VIDA Receives $150,000 Grant from the Greater Texas Foundation

VIDA Receives $150,000 Grant from the Greater Texas Foundation

WESLACO— The Valley Initiative for Development and Advancement’s (VIDA) Executive Director, Myra Caridad García, announced today, July 19, that Greater Texas Foundation (GTF) awarded VIDA a $150,000 grant. The grant places an emphasis on postsecondary education (preparation, access, completion and employment) and will provide funding for 20 low-income residents of the Rio Grande Valley to receiving training and education in demand occupations.

VIDA attracted the attention of GTF with its high graduation rates for people who once lived below the poverty line. “In recent years, the foundation has refocused its efforts on the work needed to improve low college graduation rates and college access for disadvantaged individuals,” said Dr. Wynn Rosser, Executive Director of GTF. “Nearly all of our funding goes to assist colleges, but we became very interested in VIDA’s work after learning that 91 percent of VIDA’s participants served last year had either graduated or were still in school. When you consider 80 percent of these individuals were on public assistance or unemployed and 73 percent were between the ages of 25 and 50, keeping them in school full time through completion is an impressive feat. Greater Texas Foundation is excited to help grow the program and learn from this model.”

Mrs. García was thrilled VIDA received the much needed funding. “This funding will help us grow a skilled workforce which will have a direct and far reaching effect on the Valley’s ability to recruit new industry and expand existing businesses” she stated. VIDA’s initial request was for a one-year grant. After an onsite visit, a conversation with VIDA alumni Carmen Gurrola, and much discussion about VIDA’s College Prep Academy, GTF decided there was much more to gain and learn from funding a cohort of 20 people for three years.

Carmen Gurrola is a good example of how the VIDA model works. At the meeting with GTF, Ms. Gurrola said, “When I first learned about VIDA I was a single mother of a six-month baby and on public assistance. We lived with my mom and my mentally challenged brother. I didn’t even have a high school diploma, but I knew that if our lives were going to get any better I needed to get an education.” Gurrola sought assistance from VIDA to earn her GED. Despite English not being her primary language, through perseverance and support from VIDA’s career counselors, she earned her GED, successfully completed the College Prep Academy and earned an Associate’s Degree in Education. She then went on to earn a bachelor’s degree in mathematics. Gurrola is currently working on her master’s degree and plans on earning her doctorate in mathematics.

VIDA’s innovative program combines financial assistance with wrap around support services for the Valley’s underserved, adults who are motivated to attend college. With the funds received from the GTF, VIDA participants will receive needs-based financial support including tuition, fees, books, childcare, transportation and emergency assistance.
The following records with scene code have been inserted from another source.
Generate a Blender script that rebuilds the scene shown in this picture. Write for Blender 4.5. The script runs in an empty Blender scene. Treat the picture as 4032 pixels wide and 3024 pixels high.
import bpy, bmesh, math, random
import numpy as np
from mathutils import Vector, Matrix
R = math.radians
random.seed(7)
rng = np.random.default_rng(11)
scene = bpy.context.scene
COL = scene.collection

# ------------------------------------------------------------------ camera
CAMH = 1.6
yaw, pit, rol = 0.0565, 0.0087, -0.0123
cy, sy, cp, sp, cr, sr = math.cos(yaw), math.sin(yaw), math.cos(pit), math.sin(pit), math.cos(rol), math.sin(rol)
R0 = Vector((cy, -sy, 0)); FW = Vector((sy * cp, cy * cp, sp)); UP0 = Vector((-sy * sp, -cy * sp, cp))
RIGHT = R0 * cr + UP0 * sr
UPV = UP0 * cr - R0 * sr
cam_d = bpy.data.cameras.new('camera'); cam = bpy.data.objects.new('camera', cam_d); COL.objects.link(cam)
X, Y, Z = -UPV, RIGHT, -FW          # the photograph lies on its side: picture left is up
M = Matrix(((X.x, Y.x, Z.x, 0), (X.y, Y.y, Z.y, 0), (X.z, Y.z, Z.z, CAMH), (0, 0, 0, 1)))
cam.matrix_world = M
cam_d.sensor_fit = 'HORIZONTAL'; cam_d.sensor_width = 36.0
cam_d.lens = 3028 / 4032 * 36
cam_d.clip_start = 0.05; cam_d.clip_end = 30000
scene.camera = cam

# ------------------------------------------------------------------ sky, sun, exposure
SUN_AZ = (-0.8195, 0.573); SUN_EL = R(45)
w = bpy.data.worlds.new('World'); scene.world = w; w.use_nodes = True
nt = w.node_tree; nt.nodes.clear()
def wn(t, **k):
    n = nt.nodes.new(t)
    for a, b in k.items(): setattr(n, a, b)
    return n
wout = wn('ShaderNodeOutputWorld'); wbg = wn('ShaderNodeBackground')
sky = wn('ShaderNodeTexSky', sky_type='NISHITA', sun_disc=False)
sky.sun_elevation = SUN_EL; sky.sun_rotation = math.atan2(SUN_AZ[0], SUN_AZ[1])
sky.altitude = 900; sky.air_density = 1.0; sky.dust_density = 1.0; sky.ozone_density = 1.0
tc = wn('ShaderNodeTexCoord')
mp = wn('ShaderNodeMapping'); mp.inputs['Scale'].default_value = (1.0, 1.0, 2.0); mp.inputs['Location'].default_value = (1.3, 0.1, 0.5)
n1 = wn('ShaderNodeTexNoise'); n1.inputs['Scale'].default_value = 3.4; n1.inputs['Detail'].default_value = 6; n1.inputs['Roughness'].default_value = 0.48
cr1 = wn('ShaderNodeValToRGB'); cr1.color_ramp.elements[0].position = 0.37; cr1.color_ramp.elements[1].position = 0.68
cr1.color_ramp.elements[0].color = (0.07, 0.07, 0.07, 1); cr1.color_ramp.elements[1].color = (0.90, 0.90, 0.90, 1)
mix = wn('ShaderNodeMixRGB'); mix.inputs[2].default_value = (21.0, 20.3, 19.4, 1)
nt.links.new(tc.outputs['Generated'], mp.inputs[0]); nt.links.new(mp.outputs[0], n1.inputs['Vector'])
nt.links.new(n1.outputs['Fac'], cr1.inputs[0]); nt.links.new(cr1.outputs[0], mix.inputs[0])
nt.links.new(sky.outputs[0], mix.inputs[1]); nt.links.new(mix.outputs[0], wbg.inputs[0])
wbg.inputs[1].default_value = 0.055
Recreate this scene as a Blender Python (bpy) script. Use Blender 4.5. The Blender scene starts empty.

“At the heart of VIDA services and integral to overall program success is VIDA’s strategy of managing risk through relationships through our Career Counselors,” says Mrs. García. Career Counselors meet weekly with participants in peer groups or individually. “Our Counselors are tasked with reducing attrition by ensuring participants are motivated, employable, dedicated to finishing a long-term training program, and empowered to take control of the difficulties in their lives.”

Greater Texas Foundation was also impressed by VIDA’s ability to prepare people for college. Before entering college-level courses, prospective students must pass one of Texas’ required college entrance exams—the Texas Higher Education Assessment (THEA) or the Accuplacer. These exams are significant barriers for Texas community college students. Statewide in 2007 for example, only 25 percent of those who took the college entrance exam passed the math section on the first attempt and enrolled in college-level classes. Community colleges enroll those who cannot pass the exam in remedial classes, but this model is not working well. In the same 2007 group that required remediation statewide, only 14.4 percent passed the math section of the exam one year later.

GTF, established in 1980, has a long history as a non-profit organization serving the citizens of Texas. From 2002 through 2010, the foundation awarded 411 grants totaling $29.8 Million. High priority areas included scholarships for underserved students and initiatives which resulted in improved teaching and/or improved curricula for students, with a particular focus on math and science. GTF supports efforts to ensure all Texas students are prepared for, have access to, persist in, and complete post-secondary education. They pursue their mission by forming partnerships, supporting research, sharing knowledge, and making grants, and putting particular focus on helping underserved and disadvantaged populations. For additional information, visit
VIDA is a community based non-profit 501 (c) (3) agency. Created in 1995, VIDA was the result of a local effort led by community leaders of Valley Interfaith and a strong cross section of business leaders. The impetus was the need to empower the underserved residents of the Region with the tools – education and training – to become self sufficient and in tandem, fuel the growth of the existing employers and increase the recruitment of new investment to the area by developing a highly skilled workforce.